The Organization for Security and Co-operation in Europe (OSCE) is the world's largest security-oriented intergovernmental organisation. Its mandate includes issues such as arms control, human rights, freedom of the press and fair elections. Most of its 3,500-plus staff are engaged in field operations, with only around 10% in its headquarters.
The OSCE is an ad hoc organization under the United Nations Charter (Chap. VIII), and is concerned with early warning, conflict prevention, crisis management and post-conflict rehabilitation. Its 56 participating states are in Europe, former Soviet Union and North America and cover most of the northern hemisphere.

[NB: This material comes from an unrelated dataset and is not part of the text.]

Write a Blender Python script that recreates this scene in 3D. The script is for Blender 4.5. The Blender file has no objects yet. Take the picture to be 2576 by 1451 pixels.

The Charter was one of many attempts to seize the opportunity of the fall of Communism by actively inviting the former Eastern bloc-countries into the ideological framework of the West. In effect, the Paris Summit was the peace conference of the Cold War: Perestroika had ultimately put an end to the ideological and political division of the Iron Curtain. Pluralist democracy and market economy were together with international law and multilateralism seen as the victors, and as the common values and principles of national and international conduct that now ruled from Vancouver to Vienna to Vladivostok.
The Charter established an Office for Free Elections (later renamed Office for Democratic Institutions and Human Rights (ODIHR)) in Warsaw, a Conflict Prevention Centre in Vienna, and a secretariat. Later, in 1992, a Secretary General was also appointed. It was agreed that the Foreign Ministers are to convene regularly for political consultations.